Collected data
===

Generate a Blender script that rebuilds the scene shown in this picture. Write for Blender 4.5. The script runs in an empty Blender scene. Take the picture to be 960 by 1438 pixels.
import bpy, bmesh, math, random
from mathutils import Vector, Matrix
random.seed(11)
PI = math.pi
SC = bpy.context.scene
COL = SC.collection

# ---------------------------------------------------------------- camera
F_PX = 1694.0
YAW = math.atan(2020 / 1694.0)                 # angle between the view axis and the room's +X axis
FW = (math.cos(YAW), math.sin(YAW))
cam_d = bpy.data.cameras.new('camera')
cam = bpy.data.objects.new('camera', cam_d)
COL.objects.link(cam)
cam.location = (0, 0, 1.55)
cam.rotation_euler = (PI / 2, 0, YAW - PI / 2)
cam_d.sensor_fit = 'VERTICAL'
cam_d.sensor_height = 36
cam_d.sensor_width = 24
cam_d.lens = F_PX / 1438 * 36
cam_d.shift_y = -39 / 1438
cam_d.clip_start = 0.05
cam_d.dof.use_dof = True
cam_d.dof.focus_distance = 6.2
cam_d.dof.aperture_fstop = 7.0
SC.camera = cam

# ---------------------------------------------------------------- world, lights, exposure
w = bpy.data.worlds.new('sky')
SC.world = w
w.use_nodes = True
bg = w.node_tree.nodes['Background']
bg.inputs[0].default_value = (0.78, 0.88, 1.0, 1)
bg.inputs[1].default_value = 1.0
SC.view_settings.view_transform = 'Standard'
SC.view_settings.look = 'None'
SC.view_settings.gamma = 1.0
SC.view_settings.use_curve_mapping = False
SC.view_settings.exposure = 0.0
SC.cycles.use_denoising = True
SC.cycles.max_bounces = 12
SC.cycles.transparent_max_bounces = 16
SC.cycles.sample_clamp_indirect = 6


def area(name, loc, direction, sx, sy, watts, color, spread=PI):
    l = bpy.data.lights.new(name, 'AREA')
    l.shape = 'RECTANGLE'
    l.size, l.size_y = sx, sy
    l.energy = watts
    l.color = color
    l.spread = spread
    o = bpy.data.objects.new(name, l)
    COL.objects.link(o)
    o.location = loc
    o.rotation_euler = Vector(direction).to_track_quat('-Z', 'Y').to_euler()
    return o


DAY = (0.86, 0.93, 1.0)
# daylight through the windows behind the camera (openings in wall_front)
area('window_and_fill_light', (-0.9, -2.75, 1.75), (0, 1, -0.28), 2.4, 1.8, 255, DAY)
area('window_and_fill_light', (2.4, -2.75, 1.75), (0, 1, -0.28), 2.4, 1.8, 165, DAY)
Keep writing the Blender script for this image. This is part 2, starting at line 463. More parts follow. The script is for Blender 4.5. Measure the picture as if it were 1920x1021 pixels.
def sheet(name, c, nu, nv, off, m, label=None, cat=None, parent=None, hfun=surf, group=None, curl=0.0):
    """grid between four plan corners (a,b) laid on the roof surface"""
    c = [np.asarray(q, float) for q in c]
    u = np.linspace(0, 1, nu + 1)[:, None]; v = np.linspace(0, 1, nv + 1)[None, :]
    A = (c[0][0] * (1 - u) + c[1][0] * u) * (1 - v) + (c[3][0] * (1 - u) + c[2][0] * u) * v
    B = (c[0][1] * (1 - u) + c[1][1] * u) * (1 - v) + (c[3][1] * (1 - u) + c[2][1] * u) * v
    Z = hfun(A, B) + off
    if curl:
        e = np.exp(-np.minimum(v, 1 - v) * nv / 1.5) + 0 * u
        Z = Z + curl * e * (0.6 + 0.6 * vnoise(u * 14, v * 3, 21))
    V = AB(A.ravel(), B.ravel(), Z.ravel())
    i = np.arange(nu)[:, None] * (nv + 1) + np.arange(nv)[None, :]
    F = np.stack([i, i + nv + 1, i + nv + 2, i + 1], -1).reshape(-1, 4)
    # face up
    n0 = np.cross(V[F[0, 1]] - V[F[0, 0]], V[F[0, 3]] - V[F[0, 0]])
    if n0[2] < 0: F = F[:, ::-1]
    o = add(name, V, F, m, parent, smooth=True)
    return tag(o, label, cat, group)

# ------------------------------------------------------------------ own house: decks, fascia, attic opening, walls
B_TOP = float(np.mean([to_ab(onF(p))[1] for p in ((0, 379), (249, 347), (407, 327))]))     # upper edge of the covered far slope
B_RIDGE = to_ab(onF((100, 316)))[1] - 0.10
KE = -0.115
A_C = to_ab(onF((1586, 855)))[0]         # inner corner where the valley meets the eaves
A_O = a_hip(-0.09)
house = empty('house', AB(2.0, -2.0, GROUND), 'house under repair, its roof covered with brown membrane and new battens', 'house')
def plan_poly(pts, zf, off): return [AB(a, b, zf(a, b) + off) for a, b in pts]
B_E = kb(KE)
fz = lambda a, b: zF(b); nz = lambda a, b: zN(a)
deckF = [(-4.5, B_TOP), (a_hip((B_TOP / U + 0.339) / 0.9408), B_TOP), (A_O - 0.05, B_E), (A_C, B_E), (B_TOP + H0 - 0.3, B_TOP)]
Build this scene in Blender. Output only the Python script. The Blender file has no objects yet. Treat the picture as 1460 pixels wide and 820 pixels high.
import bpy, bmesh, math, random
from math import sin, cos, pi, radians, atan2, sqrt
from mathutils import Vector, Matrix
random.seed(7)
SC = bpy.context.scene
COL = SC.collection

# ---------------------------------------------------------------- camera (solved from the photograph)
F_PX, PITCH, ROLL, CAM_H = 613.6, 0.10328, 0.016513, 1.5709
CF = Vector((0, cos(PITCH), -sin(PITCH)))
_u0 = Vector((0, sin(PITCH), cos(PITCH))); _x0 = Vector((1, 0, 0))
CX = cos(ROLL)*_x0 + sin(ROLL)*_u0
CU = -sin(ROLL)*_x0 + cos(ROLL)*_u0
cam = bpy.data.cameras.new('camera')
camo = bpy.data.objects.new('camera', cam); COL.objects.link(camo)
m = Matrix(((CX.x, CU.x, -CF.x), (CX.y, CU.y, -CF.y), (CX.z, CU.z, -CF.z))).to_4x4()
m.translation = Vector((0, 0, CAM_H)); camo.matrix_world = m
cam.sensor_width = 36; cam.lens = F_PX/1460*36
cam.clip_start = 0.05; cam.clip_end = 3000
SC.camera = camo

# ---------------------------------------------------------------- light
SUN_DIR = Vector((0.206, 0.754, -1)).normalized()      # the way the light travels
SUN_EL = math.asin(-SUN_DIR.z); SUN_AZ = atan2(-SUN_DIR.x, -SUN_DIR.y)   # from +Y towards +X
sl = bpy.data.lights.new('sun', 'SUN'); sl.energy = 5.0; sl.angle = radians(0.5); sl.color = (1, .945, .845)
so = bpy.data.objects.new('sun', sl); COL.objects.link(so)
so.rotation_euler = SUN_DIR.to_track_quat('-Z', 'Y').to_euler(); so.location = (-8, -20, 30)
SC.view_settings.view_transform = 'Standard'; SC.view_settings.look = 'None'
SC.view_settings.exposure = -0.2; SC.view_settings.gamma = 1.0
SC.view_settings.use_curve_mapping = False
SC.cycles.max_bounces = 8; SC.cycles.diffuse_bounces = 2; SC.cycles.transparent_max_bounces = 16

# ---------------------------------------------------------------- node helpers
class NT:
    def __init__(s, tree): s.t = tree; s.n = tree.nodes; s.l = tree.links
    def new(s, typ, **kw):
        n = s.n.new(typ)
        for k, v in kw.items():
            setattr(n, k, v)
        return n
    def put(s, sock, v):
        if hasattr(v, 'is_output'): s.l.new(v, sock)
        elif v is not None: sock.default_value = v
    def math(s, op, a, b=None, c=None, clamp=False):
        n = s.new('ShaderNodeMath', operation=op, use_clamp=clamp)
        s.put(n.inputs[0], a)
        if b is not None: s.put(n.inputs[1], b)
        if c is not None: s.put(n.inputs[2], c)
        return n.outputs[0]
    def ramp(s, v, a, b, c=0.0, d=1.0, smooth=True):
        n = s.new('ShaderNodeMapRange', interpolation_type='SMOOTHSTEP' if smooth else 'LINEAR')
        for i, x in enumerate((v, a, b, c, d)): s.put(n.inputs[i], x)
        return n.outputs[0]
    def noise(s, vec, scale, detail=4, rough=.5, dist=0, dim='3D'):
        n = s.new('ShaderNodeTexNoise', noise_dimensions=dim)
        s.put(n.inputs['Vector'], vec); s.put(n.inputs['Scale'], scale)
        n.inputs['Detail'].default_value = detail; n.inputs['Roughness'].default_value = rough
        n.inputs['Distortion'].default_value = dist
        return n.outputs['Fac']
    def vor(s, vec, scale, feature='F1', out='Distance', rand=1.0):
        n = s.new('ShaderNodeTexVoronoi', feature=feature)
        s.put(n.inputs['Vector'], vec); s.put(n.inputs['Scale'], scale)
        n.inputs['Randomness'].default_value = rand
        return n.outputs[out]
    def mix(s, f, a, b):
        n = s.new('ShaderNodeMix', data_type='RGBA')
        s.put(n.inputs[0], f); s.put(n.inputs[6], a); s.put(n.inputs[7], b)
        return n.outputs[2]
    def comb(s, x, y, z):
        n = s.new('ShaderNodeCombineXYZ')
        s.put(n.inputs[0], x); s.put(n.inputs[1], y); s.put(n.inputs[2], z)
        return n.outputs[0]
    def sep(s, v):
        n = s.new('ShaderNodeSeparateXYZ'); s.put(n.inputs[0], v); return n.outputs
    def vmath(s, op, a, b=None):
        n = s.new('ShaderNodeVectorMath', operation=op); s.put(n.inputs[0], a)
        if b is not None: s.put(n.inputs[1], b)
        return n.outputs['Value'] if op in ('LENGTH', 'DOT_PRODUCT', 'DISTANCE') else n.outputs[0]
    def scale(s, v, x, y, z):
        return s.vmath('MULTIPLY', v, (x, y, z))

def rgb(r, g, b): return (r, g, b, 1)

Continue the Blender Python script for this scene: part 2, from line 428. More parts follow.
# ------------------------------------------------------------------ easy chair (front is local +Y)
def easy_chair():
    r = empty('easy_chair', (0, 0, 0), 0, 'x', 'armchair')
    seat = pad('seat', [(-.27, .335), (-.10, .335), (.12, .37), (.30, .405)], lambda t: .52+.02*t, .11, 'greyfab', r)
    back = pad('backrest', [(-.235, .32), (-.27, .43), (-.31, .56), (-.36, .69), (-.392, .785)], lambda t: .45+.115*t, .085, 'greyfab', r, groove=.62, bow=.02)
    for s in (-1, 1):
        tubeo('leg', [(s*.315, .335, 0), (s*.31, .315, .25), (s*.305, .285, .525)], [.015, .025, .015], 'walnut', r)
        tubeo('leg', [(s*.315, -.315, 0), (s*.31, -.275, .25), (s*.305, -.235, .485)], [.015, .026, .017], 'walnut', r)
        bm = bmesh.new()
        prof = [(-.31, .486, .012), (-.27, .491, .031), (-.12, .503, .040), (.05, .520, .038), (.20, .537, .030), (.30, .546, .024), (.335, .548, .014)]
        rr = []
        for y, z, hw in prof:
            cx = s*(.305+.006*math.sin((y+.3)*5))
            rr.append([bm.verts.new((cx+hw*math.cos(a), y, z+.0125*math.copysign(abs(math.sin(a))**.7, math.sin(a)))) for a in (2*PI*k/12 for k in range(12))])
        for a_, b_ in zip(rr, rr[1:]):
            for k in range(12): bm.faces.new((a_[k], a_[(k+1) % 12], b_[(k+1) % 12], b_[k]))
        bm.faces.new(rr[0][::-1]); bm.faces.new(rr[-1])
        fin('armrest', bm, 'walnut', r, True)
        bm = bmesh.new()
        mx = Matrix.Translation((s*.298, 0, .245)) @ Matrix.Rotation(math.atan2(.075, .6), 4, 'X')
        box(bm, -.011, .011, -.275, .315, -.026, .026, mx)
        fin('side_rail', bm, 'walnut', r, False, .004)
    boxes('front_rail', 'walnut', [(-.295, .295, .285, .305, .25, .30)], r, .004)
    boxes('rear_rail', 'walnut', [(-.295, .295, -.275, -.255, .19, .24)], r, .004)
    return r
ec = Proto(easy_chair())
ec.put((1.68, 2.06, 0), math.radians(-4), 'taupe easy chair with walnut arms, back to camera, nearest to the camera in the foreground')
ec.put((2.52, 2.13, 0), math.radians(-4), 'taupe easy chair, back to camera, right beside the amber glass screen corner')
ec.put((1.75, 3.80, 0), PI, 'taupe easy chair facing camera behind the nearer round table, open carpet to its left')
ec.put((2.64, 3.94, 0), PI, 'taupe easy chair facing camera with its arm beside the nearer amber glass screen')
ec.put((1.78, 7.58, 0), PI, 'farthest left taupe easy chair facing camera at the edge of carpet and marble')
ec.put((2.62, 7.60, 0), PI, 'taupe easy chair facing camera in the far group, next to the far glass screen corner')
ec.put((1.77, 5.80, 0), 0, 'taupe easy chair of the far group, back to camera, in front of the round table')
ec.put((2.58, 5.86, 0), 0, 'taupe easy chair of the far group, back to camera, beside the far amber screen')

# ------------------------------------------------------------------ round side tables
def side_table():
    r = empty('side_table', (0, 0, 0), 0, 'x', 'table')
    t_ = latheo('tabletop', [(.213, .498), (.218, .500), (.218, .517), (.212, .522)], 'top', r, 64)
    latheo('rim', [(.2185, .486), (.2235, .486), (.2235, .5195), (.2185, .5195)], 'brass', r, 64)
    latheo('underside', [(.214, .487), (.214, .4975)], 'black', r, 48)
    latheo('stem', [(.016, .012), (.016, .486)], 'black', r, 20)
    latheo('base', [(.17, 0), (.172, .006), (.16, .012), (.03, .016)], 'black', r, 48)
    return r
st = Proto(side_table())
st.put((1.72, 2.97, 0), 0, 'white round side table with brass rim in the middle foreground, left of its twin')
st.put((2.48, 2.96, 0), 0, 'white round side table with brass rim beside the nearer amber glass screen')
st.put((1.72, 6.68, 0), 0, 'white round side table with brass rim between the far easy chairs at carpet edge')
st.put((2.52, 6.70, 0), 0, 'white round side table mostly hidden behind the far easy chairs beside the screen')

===

What you should do> From the records above, repeat exactly the lines from the one with "Keep writing the" through the one with "return tag(o, label, cat, group)", both included.

Reply>
Keep writing the Blender script for this image. This is part 2, starting at line 463. More parts follow. The script is for Blender 4.5. Measure the picture as if it were 1920x1021 pixels.
def sheet(name, c, nu, nv, off, m, label=None, cat=None, parent=None, hfun=surf, group=None, curl=0.0):
    """grid between four plan corners (a,b) laid on the roof surface"""
    c = [np.asarray(q, float) for q in c]
    u = np.linspace(0, 1, nu + 1)[:, None]; v = np.linspace(0, 1, nv + 1)[None, :]
    A = (c[0][0] * (1 - u) + c[1][0] * u) * (1 - v) + (c[3][0] * (1 - u) + c[2][0] * u) * v
    B = (c[0][1] * (1 - u) + c[1][1] * u) * (1 - v) + (c[3][1] * (1 - u) + c[2][1] * u) * v
    Z = hfun(A, B) + off
    if curl:
        e = np.exp(-np.minimum(v, 1 - v) * nv / 1.5) + 0 * u
        Z = Z + curl * e * (0.6 + 0.6 * vnoise(u * 14, v * 3, 21))
    V = AB(A.ravel(), B.ravel(), Z.ravel())
    i = np.arange(nu)[:, None] * (nv + 1) + np.arange(nv)[None, :]
    F = np.stack([i, i + nv + 1, i + nv + 2, i + 1], -1).reshape(-1, 4)
    # face up
    n0 = np.cross(V[F[0, 1]] - V[F[0, 0]], V[F[0, 3]] - V[F[0, 0]])
    if n0[2] < 0: F = F[:, ::-1]
    o = add(name, V, F, m, parent, smooth=True)
    return tag(o, label, cat, group)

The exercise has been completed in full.